Her shoulders are broad and her torso an inverted pyramid. Her abs are as flat and solid as the deck of a swimming pool.

She doesn't look a day past her prime.

Or swim that way.

In a sport traditionally dominated by teenage prodigies, Erndl, who turned 30 a month ago today, has resurfaced as an Olympic hopeful.

She's in Omaha, Neb., this week to compete in five events,back at the Olympic Trials for the third time — but the first time in eight years.

The route this time has gone through Naples. She's been a resident the last three years and a member of Swim Florida the last two.

“She's swimming better times right now,” said Swim Florida coach Darryl Sullivan, “than she ever has.”

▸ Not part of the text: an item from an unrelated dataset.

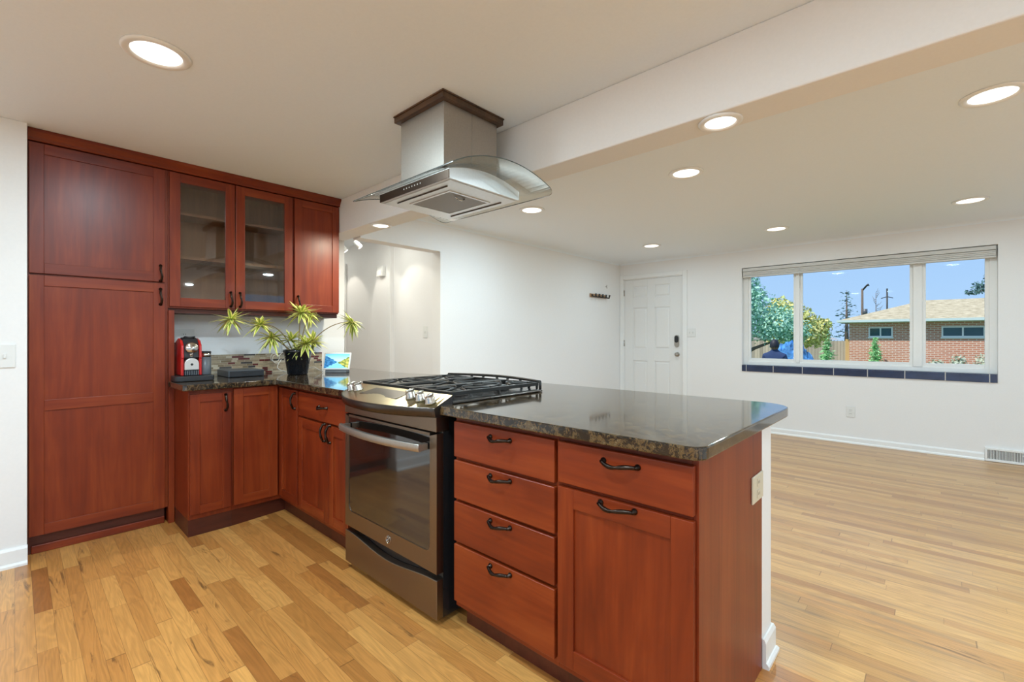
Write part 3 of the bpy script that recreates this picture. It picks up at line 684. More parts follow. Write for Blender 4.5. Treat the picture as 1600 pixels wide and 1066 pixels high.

And that's saying something.

Erndl, a Gladwyne, Pa., native, was a star in her college days at the University of North Carolina. An All-American all four years. A two-time Olympic Trials qualifier, in 1996 and 2000.

She graduated from UNC in 2001, soon after competing in the NCAA Championships her senior season. She didn't compete again for five years.

Erndl (maiden name: Acuff) stayed in shape — she ran, took spin classes — but she didn't swim. She got married to her college sweetheart. Earned a master's degree in elementary education. Began to live the life of a former star swimmer turned typical college grad.

“I just moved on,” she said. “Thought it was over.”

That's not unusual, mind you, considering the sport in which she has made her mark.

Perhaps the biggest story in Omaha this week will be Dara Torres, the 41-year-old mom from California looking to make her fifth Olympic team. She is doing more than anyone to smash old stereotypes about swimmers peaking early.

But Olympic-level swimming has long been a youngster's dance. Of the roughly 650 female swimmers competing at the trials, only four are older than Erndl.

“One of the reasons,” Sullivan said, “is that there just really hasn't been much opportunity for swimmers after college in years past. They haven't had the sponsorships that would allow them to continue training once they got into the professional world.”

Erndl doesn't have sponsorships. What she does have, though, is Florida sunshine, a change she believes might have propelled her comeback.

Norris Pool, where Swim Florida trains, is a five-minute drive from Erndl's house. And she could swear the weather's always nice.

“I have friends up north who can't believe I'm doing this,” said Erndl, who moved to Naples with her husband Kevin when the latter, who works in finance, switched jobs three years ago. “I just tell them they have no idea what it's like here.”

Erndl figures the fire in her was always there. She just needed some sun up above to light it.

And a pact.

The way Erndl remembers it, she and Kevin, himself a former UNC swimmer, were driving back from Clearwater, where they had watched their friends compete in a big triathlon. Before they reached home, the two had reached an agreement: They'd put their athletic careers back in motion — Kevin as a triathlete, Erika as an Olympic hopeful.

Off they went.

Kevin competed in that same Clearwater triathlon a year later. His wife had started making Olympic Trials cuts by last summer.

“We both share that true competitive spirit,” the wife said. “We decided then that we needed to have some goals for ourselves.”

Now they're in Omaha, on the big stage, as Erika competes in her third Olympic Trials, right where she left off eight years ago.

She is, no doubt, a long shot to make her first Olympic team. She's seeded 44th in the 100-meter freestyle, 49th in the 200 free, 56th in the 400 individual medley, 58th in the 200 IM and 101st in the 100 breaststroke. Either way, she'll have no regrets.

“I'm glad I came back,” she said, “because I'm proving to myself that I wasn't finished. I think I'm swimming better than I ever have.”

Her body, and her times, say as much.